This classic guidebook, with over 100 fully illustrated activities, details everything from paper airplanes to spool tanks to slingshots - teaching children to not only entertain themselves for a minute or two, but a lifetime.
Promoting free-range imagination, hands-on ingenuity, and independent play, Robert Smith’s timeless activity guide reminds parents and children alike that making one’s own fun is the best way to avoid boredom. With easy-to-follow, illustrated directions to hacking household objects into toys and using nature to invent mischievous contraptions, this is a handbook that inspires creative play. From indoor boomerangs, pin pianos, umbrella bow and arrows, peach pit turtles, and clamshell bracelets to quirky, prank-ready contraptions, the wide array of engaging activities provides a great alternative to screen time, fostering independent thinking and joyful curiosity, and a greater appreciation for the simple things in life—both indoor and outdoor. Charming, inspiring, and loads of fun, this spirited book will provide endless enjoyment for children and parents alike.
About the Author
Robert Paul Smith is the author of the best-selling Where Did You Go? Out. What Did You Do? Nothing. and of the novels So It Doesn’t Whistle, The Journey, Because of My Love, and The Time and the Place. Smith was born in Brooklyn, grew up in Mount Vernon, New York, and graduated from Columbia College in 1936. He worked as a writer with CBS Radio.
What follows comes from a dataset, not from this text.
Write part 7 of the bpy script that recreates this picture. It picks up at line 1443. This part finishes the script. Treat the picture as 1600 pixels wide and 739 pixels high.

Paul Collins is a writer specializing in history, memoir, and unusual antiquarian literature. His nine books have been translated into eleven languages, and include Sixpence House: Lost in a Town of Books (2003) and The Murder of the Century: The Gilded Age Crime That Scandalized a City & Sparked the Tabloid Wars (2011). Collins lives in Oregon, where he is chair and professor of English at Portland State University.
Praise For…
Every great book reminds us that we're all alone in the world. At least this one provides us with the means to entertain ourselves while we're here. — Lemony Snicket
It's what you'd get if you crossed the Boy Scout Handbook with The Anarchist's Cookbook, and it's definitely the wildest how-to manual I've seen this year. — Greg Cowles, The New York Times Paper Cuts blog
A celebration of makers and hackers from half a century before they were called makers and hackers. How to Do Nothing with Nobody All Alone by Yourself is a treat in its totality.
— Brain Pickings
What a joy to give children something they can do without 'hollering for help'...How to Do Nothing with Nobody All Alone by Yourself is replete with the sort of fun that childhood should be, and too rarely is.
— Blogcritics.com
Had I known about it, Robert Paul Smith's 1958 book, How to Do Nothing with Nobody All Alone by Yourself, would have been my Bible. Smith gets down to the nitty-gritty on the first page: 'These are things you can do by yourself,' he writes. 'You don't need any help from your mother or your father or anybody.'
— Laurie Hertzel - the Star Tribune
This classic 1958 guide reintroduces kids to those natural urges that have to turn random objects into crazy great stuff...Readers will love that everything in this book was invented by kids and passed along by kids, that nothing costs money and that each of the projects is a seat-of-the-pants creation. — Where the Best Books Are!